__Aim__:
Read the data and repeat all of it exactly.

__Recorded data__:
___

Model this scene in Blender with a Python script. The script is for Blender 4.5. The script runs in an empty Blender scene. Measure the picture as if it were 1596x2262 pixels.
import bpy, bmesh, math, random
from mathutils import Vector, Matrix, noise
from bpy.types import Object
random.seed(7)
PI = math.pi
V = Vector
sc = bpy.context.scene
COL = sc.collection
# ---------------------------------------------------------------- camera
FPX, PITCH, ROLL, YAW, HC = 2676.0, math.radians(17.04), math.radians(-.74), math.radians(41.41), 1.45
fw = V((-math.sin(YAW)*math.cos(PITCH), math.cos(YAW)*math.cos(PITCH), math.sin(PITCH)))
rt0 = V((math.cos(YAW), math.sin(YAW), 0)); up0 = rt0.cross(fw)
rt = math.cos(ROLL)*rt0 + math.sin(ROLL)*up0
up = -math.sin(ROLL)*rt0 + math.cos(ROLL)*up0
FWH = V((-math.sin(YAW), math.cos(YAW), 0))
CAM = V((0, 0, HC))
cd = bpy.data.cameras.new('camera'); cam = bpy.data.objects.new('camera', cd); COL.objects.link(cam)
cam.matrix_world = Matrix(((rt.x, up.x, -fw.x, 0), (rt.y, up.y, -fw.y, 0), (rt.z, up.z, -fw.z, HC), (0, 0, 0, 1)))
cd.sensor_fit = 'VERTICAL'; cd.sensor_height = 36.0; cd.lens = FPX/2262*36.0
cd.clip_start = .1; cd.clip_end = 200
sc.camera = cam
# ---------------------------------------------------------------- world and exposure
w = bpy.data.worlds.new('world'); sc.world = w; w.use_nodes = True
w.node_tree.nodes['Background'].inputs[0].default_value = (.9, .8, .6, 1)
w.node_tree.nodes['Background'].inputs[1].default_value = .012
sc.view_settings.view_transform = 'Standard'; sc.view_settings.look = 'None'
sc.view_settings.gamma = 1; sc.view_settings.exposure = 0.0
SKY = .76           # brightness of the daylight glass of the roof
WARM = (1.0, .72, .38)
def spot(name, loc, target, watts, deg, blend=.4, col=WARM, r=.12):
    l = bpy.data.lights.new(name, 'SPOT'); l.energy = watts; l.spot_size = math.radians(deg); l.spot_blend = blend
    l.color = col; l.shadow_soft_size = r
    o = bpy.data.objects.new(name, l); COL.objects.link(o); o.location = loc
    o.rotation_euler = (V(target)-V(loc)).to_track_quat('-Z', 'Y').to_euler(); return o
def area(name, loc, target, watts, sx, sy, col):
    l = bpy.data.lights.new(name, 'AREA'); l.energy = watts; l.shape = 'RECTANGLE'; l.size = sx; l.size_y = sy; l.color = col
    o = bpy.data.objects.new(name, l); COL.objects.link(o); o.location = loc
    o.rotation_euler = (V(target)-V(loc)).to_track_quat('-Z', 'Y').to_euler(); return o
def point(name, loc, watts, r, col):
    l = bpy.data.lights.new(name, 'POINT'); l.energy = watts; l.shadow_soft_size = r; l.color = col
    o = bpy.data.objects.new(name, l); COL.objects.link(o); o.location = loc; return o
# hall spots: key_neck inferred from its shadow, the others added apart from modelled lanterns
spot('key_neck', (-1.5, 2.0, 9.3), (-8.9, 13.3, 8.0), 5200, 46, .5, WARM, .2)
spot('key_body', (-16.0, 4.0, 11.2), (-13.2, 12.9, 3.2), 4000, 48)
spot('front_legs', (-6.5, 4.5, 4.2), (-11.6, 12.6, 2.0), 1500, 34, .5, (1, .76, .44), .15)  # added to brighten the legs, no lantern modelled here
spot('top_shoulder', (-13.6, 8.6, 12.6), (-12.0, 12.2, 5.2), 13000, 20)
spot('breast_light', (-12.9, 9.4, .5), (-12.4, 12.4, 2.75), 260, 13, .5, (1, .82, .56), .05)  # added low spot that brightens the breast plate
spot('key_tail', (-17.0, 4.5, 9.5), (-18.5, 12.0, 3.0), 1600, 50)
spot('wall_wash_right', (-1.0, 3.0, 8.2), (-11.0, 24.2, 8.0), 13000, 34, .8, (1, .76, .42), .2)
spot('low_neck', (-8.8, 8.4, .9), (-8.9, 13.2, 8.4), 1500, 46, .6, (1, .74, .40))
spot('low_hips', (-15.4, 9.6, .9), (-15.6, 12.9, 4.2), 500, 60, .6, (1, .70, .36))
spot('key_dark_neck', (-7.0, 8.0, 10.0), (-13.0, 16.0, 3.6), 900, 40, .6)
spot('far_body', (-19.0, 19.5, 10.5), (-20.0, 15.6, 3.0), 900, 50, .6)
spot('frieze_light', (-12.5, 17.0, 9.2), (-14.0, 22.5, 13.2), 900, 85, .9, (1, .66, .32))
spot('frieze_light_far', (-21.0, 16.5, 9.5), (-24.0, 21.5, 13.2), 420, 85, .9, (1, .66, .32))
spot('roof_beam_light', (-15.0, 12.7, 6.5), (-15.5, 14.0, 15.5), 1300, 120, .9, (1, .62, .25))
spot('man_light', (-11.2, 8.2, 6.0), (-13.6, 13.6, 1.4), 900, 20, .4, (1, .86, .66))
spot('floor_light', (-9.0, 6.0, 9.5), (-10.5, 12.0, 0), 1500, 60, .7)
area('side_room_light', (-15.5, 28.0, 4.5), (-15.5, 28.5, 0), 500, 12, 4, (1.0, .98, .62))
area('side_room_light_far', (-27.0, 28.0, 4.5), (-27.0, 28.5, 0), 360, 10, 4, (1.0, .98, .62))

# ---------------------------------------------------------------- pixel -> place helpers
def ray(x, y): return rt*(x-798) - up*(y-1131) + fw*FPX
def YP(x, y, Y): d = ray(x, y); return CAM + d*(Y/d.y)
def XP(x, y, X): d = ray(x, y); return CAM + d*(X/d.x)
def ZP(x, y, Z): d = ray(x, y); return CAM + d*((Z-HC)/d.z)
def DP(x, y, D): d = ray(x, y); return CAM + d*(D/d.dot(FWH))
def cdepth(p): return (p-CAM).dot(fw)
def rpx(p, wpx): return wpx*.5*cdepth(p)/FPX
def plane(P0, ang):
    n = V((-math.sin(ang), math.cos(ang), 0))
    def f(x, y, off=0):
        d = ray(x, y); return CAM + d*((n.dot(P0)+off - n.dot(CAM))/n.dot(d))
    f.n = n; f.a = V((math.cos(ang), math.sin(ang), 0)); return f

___

__Completed exercise__:
Model this scene in Blender with a Python script. The script is for Blender 4.5. The script runs in an empty Blender scene. Measure the picture as if it were 1596x2262 pixels.
import bpy, bmesh, math, random
from mathutils import Vector, Matrix, noise
from bpy.types import Object
random.seed(7)
PI = math.pi
V = Vector
sc = bpy.context.scene
COL = sc.collection
# ---------------------------------------------------------------- camera
FPX, PITCH, ROLL, YAW, HC = 2676.0, math.radians(17.04), math.radians(-.74), math.radians(41.41), 1.45
fw = V((-math.sin(YAW)*math.cos(PITCH), math.cos(YAW)*math.cos(PITCH), math.sin(PITCH)))
rt0 = V((math.cos(YAW), math.sin(YAW), 0)); up0 = rt0.cross(fw)
rt = math.cos(ROLL)*rt0 + math.sin(ROLL)*up0
up = -math.sin(ROLL)*rt0 + math.cos(ROLL)*up0
FWH = V((-math.sin(YAW), math.cos(YAW), 0))
CAM = V((0, 0, HC))
cd = bpy.data.cameras.new('camera'); cam = bpy.data.objects.new('camera', cd); COL.objects.link(cam)
cam.matrix_world = Matrix(((rt.x, up.x, -fw.x, 0), (rt.y, up.y, -fw.y, 0), (rt.z, up.z, -fw.z, HC), (0, 0, 0, 1)))
cd.sensor_fit = 'VERTICAL'; cd.sensor_height = 36.0; cd.lens = FPX/2262*36.0
cd.clip_start = .1; cd.clip_end = 200
sc.camera = cam
# ---------------------------------------------------------------- world and exposure
w = bpy.data.worlds.new('world'); sc.world = w; w.use_nodes = True
w.node_tree.nodes['Background'].inputs[0].default_value = (.9, .8, .6, 1)
w.node_tree.nodes['Background'].inputs[1].default_value = .012
sc.view_settings.view_transform = 'Standard'; sc.view_settings.look = 'None'
sc.view_settings.gamma = 1; sc.view_settings.exposure = 0.0
SKY = .76           # brightness of the daylight glass of the roof
WARM = (1.0, .72, .38)
def spot(name, loc, target, watts, deg, blend=.4, col=WARM, r=.12):
    l = bpy.data.lights.new(name, 'SPOT'); l.energy = watts; l.spot_size = math.radians(deg); l.spot_blend = blend
    l.color = col; l.shadow_soft_size = r
    o = bpy.data.objects.new(name, l); COL.objects.link(o); o.location = loc
    o.rotation_euler = (V(target)-V(loc)).to_track_quat('-Z', 'Y').to_euler(); return o
def area(name, loc, target, watts, sx, sy, col):
    l = bpy.data.lights.new(name, 'AREA'); l.energy = watts; l.shape = 'RECTANGLE'; l.size = sx; l.size_y = sy; l.color = col
    o = bpy.data.objects.new(name, l); COL.objects.link(o); o.location = loc
    o.rotation_euler = (V(target)-V(loc)).to_track_quat('-Z', 'Y').to_euler(); return o
def point(name, loc, watts, r, col):
    l = bpy.data.lights.new(name, 'POINT'); l.energy = watts; l.shadow_soft_size = r; l.color = col
    o = bpy.data.objects.new(name, l); COL.objects.link(o); o.location = loc; return o
# hall spots: key_neck inferred from its shadow, the others added apart from modelled lanterns
spot('key_neck', (-1.5, 2.0, 9.3), (-8.9, 13.3, 8.0), 5200, 46, .5, WARM, .2)
spot('key_body', (-16.0, 4.0, 11.2), (-13.2, 12.9, 3.2), 4000, 48)
spot('front_legs', (-6.5, 4.5, 4.2), (-11.6, 12.6, 2.0), 1500, 34, .5, (1, .76, .44), .15)  # added to brighten the legs, no lantern modelled here
spot('top_shoulder', (-13.6, 8.6, 12.6), (-12.0, 12.2, 5.2), 13000, 20)
spot('breast_light', (-12.9, 9.4, .5), (-12.4, 12.4, 2.75), 260, 13, .5, (1, .82, .56), .05)  # added low spot that brightens the breast plate
spot('key_tail', (-17.0, 4.5, 9.5), (-18.5, 12.0, 3.0), 1600, 50)
spot('wall_wash_right', (-1.0, 3.0, 8.2), (-11.0, 24.2, 8.0), 13000, 34, .8, (1, .76, .42), .2)
spot('low_neck', (-8.8, 8.4, .9), (-8.9, 13.2, 8.4), 1500, 46, .6, (1, .74, .40))
spot('low_hips', (-15.4, 9.6, .9), (-15.6, 12.9, 4.2), 500, 60, .6, (1, .70, .36))
spot('key_dark_neck', (-7.0, 8.0, 10.0), (-13.0, 16.0, 3.6), 900, 40, .6)
spot('far_body', (-19.0, 19.5, 10.5), (-20.0, 15.6, 3.0), 900, 50, .6)
spot('frieze_light', (-12.5, 17.0, 9.2), (-14.0, 22.5, 13.2), 900, 85, .9, (1, .66, .32))
spot('frieze_light_far', (-21.0, 16.5, 9.5), (-24.0, 21.5, 13.2), 420, 85, .9, (1, .66, .32))
spot('roof_beam_light', (-15.0, 12.7, 6.5), (-15.5, 14.0, 15.5), 1300, 120, .9, (1, .62, .25))
spot('man_light', (-11.2, 8.2, 6.0), (-13.6, 13.6, 1.4), 900, 20, .4, (1, .86, .66))
spot('floor_light', (-9.0, 6.0, 9.5), (-10.5, 12.0, 0), 1500, 60, .7)
area('side_room_light', (-15.5, 28.0, 4.5), (-15.5, 28.5, 0), 500, 12, 4, (1.0, .98, .62))
area('side_room_light_far', (-27.0, 28.0, 4.5), (-27.0, 28.5, 0), 360, 10, 4, (1.0, .98, .62))

# ---------------------------------------------------------------- pixel -> place helpers
def ray(x, y): return rt*(x-798) - up*(y-1131) + fw*FPX
def YP(x, y, Y): d = ray(x, y); return CAM + d*(Y/d.y)
def XP(x, y, X): d = ray(x, y); return CAM + d*(X/d.x)
def ZP(x, y, Z): d = ray(x, y); return CAM + d*((Z-HC)/d.z)
def DP(x, y, D): d = ray(x, y); return CAM + d*(D/d.dot(FWH))
def cdepth(p): return (p-CAM).dot(fw)
def rpx(p, wpx): return wpx*.5*cdepth(p)/FPX
def plane(P0, ang):
    n = V((-math.sin(ang), math.cos(ang), 0))
    def f(x, y, off=0):
        d = ray(x, y); return CAM + d*((n.dot(P0)+off - n.dot(CAM))/n.dot(d))
    f.n = n; f.a = V((math.cos(ang), math.sin(ang), 0)); return f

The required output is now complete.